When Time is given a chance to do it’s work, it’s healing is complete and it’s building power is strong and sound. When we rob Time it’s ability to work in us….we cheat yourselves. When we take the short cuts in life thinking we can get to the end result quicker we find we have missed out on the beautiful possibilities that Time had to offer us. Possibilities to become healed, stronger, in better touch with ourselves and happier in the end.
Isolation is both lovely and ‘a really bad thing’.

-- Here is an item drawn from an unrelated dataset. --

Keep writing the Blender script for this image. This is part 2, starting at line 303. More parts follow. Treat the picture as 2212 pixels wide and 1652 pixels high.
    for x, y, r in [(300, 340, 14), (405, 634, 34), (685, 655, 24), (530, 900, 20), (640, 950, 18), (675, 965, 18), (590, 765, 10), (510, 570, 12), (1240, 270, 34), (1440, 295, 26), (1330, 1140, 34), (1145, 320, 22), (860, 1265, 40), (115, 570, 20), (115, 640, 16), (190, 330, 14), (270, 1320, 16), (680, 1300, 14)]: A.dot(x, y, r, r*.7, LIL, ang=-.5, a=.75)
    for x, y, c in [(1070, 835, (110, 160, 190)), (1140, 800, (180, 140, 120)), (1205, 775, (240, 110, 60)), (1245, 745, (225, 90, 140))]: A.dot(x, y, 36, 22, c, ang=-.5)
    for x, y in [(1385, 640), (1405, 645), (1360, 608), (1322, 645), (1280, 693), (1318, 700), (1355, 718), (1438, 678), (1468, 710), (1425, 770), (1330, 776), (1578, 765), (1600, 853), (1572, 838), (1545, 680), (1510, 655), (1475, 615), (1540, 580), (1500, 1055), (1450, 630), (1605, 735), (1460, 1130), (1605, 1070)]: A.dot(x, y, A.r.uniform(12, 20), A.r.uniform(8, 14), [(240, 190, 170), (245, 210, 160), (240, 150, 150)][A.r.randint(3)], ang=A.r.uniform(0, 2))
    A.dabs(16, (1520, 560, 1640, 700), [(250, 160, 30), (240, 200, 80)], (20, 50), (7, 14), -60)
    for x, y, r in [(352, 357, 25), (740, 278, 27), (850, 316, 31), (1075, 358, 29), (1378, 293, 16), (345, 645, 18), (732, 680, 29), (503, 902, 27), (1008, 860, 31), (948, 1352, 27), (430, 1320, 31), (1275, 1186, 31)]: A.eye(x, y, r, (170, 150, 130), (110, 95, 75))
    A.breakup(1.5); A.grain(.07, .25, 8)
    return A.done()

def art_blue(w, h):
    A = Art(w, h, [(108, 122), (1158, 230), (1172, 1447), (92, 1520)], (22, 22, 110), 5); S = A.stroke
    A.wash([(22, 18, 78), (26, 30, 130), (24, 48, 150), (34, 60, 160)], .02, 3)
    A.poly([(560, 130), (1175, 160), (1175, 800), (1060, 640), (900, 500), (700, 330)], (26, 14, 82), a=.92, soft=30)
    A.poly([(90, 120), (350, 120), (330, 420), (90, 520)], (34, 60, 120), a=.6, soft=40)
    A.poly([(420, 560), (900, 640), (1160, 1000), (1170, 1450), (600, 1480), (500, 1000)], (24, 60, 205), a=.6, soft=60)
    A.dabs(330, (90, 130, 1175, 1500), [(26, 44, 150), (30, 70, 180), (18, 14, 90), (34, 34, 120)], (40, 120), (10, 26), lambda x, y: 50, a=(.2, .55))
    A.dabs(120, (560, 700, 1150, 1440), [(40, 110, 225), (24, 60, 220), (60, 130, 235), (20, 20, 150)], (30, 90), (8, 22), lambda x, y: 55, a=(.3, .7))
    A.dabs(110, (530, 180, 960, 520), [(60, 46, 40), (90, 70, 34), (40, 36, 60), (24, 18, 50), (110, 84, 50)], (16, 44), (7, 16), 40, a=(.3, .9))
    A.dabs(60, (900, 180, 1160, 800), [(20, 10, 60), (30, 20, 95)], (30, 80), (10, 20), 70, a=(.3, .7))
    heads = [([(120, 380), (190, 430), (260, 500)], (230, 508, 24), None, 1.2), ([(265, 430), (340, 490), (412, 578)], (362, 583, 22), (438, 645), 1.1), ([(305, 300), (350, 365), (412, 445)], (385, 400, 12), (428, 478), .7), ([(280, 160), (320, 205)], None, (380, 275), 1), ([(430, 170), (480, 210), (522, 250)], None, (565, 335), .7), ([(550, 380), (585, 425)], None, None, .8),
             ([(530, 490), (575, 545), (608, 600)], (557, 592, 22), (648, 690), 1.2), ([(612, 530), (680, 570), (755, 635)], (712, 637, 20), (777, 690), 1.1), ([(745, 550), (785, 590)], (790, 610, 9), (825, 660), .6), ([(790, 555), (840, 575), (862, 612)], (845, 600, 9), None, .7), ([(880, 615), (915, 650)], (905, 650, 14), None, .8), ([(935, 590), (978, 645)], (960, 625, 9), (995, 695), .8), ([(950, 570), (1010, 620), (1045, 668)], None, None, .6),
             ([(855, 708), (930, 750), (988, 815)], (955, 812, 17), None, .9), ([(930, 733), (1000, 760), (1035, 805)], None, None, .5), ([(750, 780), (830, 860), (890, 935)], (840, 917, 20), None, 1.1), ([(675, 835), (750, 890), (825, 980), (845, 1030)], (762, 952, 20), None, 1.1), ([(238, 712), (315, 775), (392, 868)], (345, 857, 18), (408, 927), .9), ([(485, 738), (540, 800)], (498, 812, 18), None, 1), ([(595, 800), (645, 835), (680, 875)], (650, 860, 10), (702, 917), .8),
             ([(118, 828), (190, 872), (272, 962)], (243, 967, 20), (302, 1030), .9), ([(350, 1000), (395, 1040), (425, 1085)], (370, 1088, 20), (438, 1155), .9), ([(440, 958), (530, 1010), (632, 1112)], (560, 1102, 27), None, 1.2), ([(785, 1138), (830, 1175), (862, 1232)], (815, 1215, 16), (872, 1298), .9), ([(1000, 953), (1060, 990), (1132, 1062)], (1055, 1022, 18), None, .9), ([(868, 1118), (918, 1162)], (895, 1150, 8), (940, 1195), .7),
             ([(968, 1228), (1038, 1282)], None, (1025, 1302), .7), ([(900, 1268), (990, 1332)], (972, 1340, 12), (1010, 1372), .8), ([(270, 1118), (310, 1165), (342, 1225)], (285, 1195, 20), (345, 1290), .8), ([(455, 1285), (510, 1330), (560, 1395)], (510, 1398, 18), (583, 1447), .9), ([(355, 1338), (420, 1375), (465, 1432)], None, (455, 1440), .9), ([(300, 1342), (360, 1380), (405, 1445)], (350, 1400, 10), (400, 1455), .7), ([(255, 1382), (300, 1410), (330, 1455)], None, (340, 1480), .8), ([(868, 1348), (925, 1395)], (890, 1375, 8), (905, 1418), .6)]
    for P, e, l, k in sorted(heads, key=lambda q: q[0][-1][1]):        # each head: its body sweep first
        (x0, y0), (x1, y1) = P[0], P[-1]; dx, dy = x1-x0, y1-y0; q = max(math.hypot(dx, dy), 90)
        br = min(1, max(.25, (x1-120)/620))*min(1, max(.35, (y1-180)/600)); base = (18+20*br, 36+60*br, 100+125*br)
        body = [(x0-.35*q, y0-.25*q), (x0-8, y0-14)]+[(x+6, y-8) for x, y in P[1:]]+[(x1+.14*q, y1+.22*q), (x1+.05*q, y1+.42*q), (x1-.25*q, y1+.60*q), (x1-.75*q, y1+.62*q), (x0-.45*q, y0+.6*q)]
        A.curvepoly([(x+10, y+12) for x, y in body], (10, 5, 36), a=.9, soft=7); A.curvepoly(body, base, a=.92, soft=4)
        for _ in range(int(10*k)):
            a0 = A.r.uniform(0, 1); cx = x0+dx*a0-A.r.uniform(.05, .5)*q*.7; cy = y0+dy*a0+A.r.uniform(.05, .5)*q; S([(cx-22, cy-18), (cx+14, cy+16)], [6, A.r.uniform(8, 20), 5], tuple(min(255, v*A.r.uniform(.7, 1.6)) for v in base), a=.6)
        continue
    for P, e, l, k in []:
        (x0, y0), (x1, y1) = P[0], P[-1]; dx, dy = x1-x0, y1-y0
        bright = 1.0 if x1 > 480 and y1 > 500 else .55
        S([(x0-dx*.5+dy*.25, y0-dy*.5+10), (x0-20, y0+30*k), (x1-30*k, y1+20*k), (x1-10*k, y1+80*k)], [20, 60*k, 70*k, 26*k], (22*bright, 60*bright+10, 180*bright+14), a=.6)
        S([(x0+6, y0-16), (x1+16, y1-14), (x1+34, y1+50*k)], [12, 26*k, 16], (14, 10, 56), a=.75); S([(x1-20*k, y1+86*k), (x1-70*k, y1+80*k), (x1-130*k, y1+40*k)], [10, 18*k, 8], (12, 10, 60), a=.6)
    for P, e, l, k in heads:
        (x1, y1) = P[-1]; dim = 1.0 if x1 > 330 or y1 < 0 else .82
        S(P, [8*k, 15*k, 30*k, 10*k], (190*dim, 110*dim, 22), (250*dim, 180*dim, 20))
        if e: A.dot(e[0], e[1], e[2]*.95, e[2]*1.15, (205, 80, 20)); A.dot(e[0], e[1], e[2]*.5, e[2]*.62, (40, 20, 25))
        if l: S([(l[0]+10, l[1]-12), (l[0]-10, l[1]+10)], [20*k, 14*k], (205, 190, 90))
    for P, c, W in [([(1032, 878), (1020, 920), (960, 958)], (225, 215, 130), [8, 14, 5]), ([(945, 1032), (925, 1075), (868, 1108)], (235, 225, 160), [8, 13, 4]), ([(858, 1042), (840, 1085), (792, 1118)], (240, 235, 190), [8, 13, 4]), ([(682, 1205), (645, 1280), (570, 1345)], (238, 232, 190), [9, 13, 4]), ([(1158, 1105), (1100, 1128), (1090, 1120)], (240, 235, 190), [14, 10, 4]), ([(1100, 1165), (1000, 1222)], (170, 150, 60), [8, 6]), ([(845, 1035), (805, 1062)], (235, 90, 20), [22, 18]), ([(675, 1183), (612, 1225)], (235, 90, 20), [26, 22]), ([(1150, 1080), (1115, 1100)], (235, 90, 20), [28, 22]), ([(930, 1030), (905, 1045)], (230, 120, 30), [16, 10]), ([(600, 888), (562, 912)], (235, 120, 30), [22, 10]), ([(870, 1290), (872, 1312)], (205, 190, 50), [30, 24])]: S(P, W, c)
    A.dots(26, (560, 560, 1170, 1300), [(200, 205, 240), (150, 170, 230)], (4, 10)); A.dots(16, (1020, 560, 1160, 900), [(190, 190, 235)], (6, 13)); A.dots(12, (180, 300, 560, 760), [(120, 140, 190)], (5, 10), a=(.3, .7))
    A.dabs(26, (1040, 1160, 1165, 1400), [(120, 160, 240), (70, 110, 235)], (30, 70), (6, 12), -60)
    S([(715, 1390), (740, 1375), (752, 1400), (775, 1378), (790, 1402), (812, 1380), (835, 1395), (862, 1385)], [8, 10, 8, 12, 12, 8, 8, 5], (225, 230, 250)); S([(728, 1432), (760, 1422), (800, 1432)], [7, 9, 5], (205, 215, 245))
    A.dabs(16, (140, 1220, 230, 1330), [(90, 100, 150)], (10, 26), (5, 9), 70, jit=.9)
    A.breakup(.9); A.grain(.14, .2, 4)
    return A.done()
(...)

I live in a beautiful isolated section of the woods in Pennsylvania. It’s quiet and peaceful. Lot’s of birds, a other critters. It’s a great place to think and reflect on things. But, too much of that (I have found) is not good at all. With only one other person in the household to bounce my thoughts off I find myself feeling very anxious and wasting away. Luckily for me, I discovered how much fun blogging can be and find it to be a great release. I know…why don’t I get out more. Well, it’s not that easy. You see, I don’t know where I want to go or what I want to do. I’m sure I will figure it out (and very soon I hope). In the meantime I’ll take trips to the mall or the library or to see my dear friend. Don’t feel sorry for me though. I am very blessed to live in such a beautiful setting and I am grateful for it. As soon as I figure out how to make my contribution to the world around me, I’ll begin to feel much better.